After that magazine's collapse, Eclipse Comics began reprinting Marvelman under the title Miracleman, since a certain major company had, um, issues with it. With Eclipse, Moore was able to finish the storyline he had begun in England, before handing over the writing chores to Gaiman. An already intense book under Moore, Gaiman took it to further heights, being one of the first to explore the question of just what would happen to an Earth that had a whole family of supermen, supermen determined to leave the place better than they found it.

The story never finished, as Eclipse went belly-up.

A few years ago, a little-known entrepeneur by the name of Todd McFarlane bought most of Eclipse's assets, including its characters, and even went so far as to release an action figure of The Heap, who had appeared in Eclipse's Airboy. But the big question remained: did Eclipse really own Miracleman? The publisher of Warrior, Dez Skinn, disagreed, and so did Alan Moore, though both of them really just wanted to see Gaiman finish the book.

Sharp readers of HellSpawn: The Way I Would Have Done The Book If I Weren't Trading Off My Spider-Man Fame At The Time will notice that McFarlane had begun laying the groundwork for Miracleman's return to the Spawniverse, despite his not necessarily owning the rights. Gaiman and McFarlane have been playing a game of He Said, He Said for several years over this issue.

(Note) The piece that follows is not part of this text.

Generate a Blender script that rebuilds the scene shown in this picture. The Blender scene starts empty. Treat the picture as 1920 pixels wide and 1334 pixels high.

If McFarlane chooses not to fight and instead voluntarily hands over his share of the rights (as Gaiman alleges he promised to do in exchange for the creation of Angela), the profits will go into the Comic Book Legal Defense Fund, a floating entity that helps comics creators defend their properties, rights, and in a few cases, their freedoms.

As a result, it's astounding and pleasing to say that everybody wins: Marvel, Gaiman, Miracleman (who Marvel is even willing to let revert back to being Marvelman), and most importantly, fans.

Okay, so DC doesn't necessarily win, but they've still got The Dark Knight Strikes Back!. (But they don't have a Harry Potter adaptation coming, despite being a sister company to Warner Brothers - Quesada is working on making that happen. Hmmm.)